Dayang set for strong earnings rebound
Dayang set for strong earnings rebound

Dayang set for strong earnings rebound

PETALING JAYA: CGS-CIMB Research is bullish on the prospects of oil and gas services provider Dayang Enterprise Holdings Bhd, driven by its growth potential over the next two years and strong performance of its unit, Perdana Petroleum Bhd.

Perdana Petroleum, a 64%-owned subsidiary of Dayang, reported a strong set of results for the second quarter of the year (2Q23), which saw a return to profitability, on top of a near-tripling of revenue due to higher vessel utilisation.

The research unit said the margin expansion in 2Q23 clearly demonstrated the group’s high operating leverage from improvements in overall vessel utilisation and charter rates.

It also said Dayang is anticipating vessel utilisation rates to improve further to 80% in 3Q23 from 69% in 2Q23, before normalising to approximately 60% in the final three months as the monsoon season sets in.

“Since mid-July, Dayang has also announced a slew of contract extensions for its existing core operations, with unit rates being 20% to 25% higher than those in the initial period for these long-term contracts, which were clinched in 2018,” reported CGS-CIMB Research.

Its outlook for the group is further encouraged by the higher rates that have been locked in, believing that it bodes well for Dayang’s margins moving forward.

Additionally, it said Dayang had submitted bids for the Asset Integrity Backlog Clearance (ABC) tender last month, estimated to be worth RM4bil to RM5bil, with awards slated for the end of this year.

CGS-CIMB Research reported that for the first six months of this year (1H23), subsidiary Perdana Petroleum’s normalised net profit came in at RM17.2mil, swinging over from a loss of RM18.2mil in 1H22.

This was better than the estimated contributions the research outfit imputed into its forecasts for Dayang, given Perdana Petroleum’s sharp turnaround in profitability.

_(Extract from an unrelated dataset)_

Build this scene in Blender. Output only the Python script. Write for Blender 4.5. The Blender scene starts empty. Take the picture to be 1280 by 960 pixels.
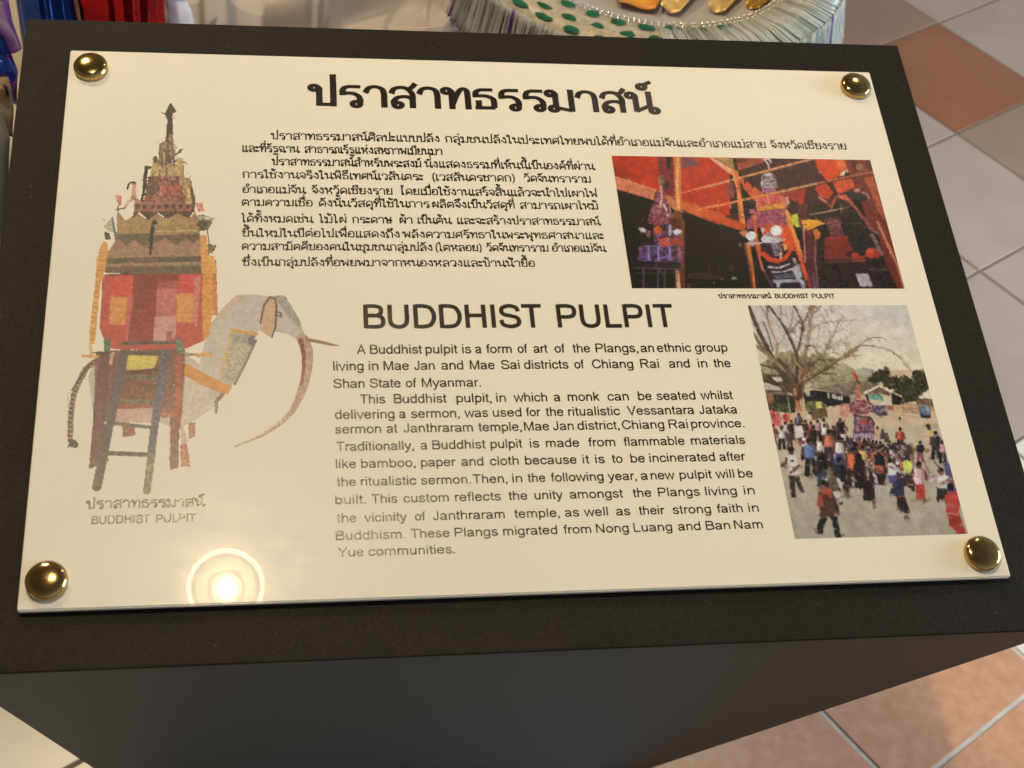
import bpy, bmesh, math, random
import numpy as np
from mathutils import Matrix, Vector

# ------------------------------------------------------------------ camera, world, lamps, exposure
sc = bpy.context.scene
COL = sc.collection
rad = math.radians


def rx(a):
    c, s = math.cos(a), math.sin(a)
    return np.array([[1, 0, 0], [0, c, -s], [0, s, c]])


def rz(a):
    c, s = math.cos(a), math.sin(a)
    return np.array([[c, -s, 0], [s, c, 0], [0, 0, 1]])


EYE = np.array([0.0, 0.0, 1.5173])            # camera position, floor is z = 0
FPX = 1696.6                                  # focal length for a frame 1280 wide
VIEW = rz(0.15498) @ rx(0.80233) @ np.array([[1, 0, 0], [0, 0, -1], [0, 1, 0]], float)

cam_data = bpy.data.cameras.new('camera')
cam_data.sensor_width = 36.0
cam_data.lens = FPX / 1280 * 36.0
cam_data.clip_start = 0.02
cam_data.clip_end = 200
cam_data.dof.use_dof = True
cam_data.dof.focus_distance = 1.06
cam_data.dof.aperture_fstop = 12
cam = bpy.data.objects.new('camera', cam_data)
COL.objects.link(cam)
Rb = (np.diag([1, -1, -1]) @ VIEW).T
mw = Matrix.Identity(4)
for r_ in range(3):
    for c_ in range(3):
        mw[r_][c_] = Rb[r_, c_]
    mw[r_][3] = EYE[r_]
cam.matrix_world = mw
sc.camera = cam

world = bpy.data.worlds.new('World')
sc.world = world
world.use_nodes = True
wn = world.node_tree
bg = wn.nodes['Background']
# a dim room all round: darker above, a cooler, brighter side towards the window on the right
tc = wn.nodes.new('ShaderNodeTexCoord')
sep = wn.nodes.new('ShaderNodeSeparateXYZ')
wn.links.new(tc.outputs['Generated'], sep.inputs[0])
mr = wn.nodes.new('ShaderNodeMapRange')
mr.inputs[1].default_value = -0.35
mr.inputs[2].default_value = 0.7
wn.links.new(sep.outputs['X'], mr.inputs[0])
wr = wn.nodes.new('ShaderNodeValToRGB')
wr.color_ramp.elements[0].color = (0.20, 0.155, 0.105, 1)
wr.color_ramp.elements[1].color = (0.40, 0.43, 0.46, 1)
wn.links.new(mr.outputs[0], wr.inputs[0])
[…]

“Following a disappointing 1Q23, Dayang’s earnings look set for a strong rebound from 2Q23 onwards, as the teething issues from a change in contracting strategies by its client have been largely resolved.

“Moreover, execution of its work schedule for the rest of the year appears to be on track, while the interim farm-in from the ABC contract should add incrementally to revenues from August 2023 onwards,” the securities firm projected.

Underpinned by upside potential to earnings from sustained strength in Perdana Petroleum’s operations, a successful tender for the ABC contract and better-than-expected margins for its core operations, CGS-CIMB Research is reiterating its “buy” call on Dayang with a target price of RM1.70.

Risks to the call include possible delays in the rollout of work orders due to vessel shortages, given the current tight supply conditions and prolonged resolution to the change in its client’s contracting strategy.

This, the research house said, could result in weaker-than-expected earnings for the group.